CCA’s Finding of Conduct of U.S. Trade or Business Under the Facts

Fund’s position before the Service is that the Fund’s lending and stock distribution activities in years 1 and 2 constituted mere investment activity, and did not constitute a trade or business within the United States. Alternatively, Fund argued that its lending and stock distribution activities constituted “trading in stocks or securities,” and that Fund qualifies for the Trading Safe Harbors.

The CCA concluded that during year 1 and 2: (1) the nature and extent of Fund’s lending and underwriting, which were conducted by Fund Manager acting as Fund’s agent, caused the Fund to be engaged in a trade or business within the United States and therefore under §875(1), FC was engaged in a trade or business within the U.S. as well; (2) Fund’s lending and underwriting did not constitute “trading in stocks or securities” for purposes of the Trading Safe Harbors; and (3) even if Fund’s lending and underwriting had constituted “trading in stocks or securities” for purposes of the Trading Safe Harbors, Fund would not have qualified for the Trading Safe Harbors.

The Fund would have failed the first Safe Harbor on the basis that the U.S. Fund Manager had discretionary authority to conduct the lending and stock underwriting activities for the Fund and was not an independent agent.

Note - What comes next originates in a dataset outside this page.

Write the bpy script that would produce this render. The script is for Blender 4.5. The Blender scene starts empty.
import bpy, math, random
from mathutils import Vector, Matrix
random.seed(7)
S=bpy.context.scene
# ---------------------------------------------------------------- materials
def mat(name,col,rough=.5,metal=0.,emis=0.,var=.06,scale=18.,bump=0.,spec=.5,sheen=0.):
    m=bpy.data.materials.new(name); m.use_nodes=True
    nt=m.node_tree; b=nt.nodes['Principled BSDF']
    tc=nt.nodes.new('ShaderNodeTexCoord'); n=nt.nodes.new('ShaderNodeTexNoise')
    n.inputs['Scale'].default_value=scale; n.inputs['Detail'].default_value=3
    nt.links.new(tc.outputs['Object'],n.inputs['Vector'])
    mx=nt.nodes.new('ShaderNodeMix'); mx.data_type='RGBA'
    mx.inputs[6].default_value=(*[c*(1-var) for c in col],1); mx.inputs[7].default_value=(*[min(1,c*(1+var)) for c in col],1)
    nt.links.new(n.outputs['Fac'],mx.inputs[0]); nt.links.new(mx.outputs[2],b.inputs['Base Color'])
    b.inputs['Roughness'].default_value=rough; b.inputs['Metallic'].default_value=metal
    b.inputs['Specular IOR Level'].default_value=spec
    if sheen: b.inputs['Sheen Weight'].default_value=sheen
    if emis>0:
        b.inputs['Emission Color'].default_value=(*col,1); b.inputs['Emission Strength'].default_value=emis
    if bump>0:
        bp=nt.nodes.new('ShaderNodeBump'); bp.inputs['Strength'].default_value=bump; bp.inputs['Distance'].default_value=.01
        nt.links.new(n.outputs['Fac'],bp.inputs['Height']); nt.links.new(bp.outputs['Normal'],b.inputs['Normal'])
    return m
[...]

The second Safe Harbor in the view of the Service was also left unsatisfied because its underwriting activities made it a “dealer in stocks or securities”.

The government concluded that the foreign corporation as a member of the Fund was subject to U.S. income tax on income effectively connected with its U.S. lending and underwriting business.

So, it looks like the Service has its sights on challenging foreign funds conducting investment and/or lending activities in the U.S. from successfully taking the position that its activities within the U.S. do not constitute the carrying on of a trade or business or otherwise qualify under one of the two safe harbors for securities trading under Section 864(b)(2)(A).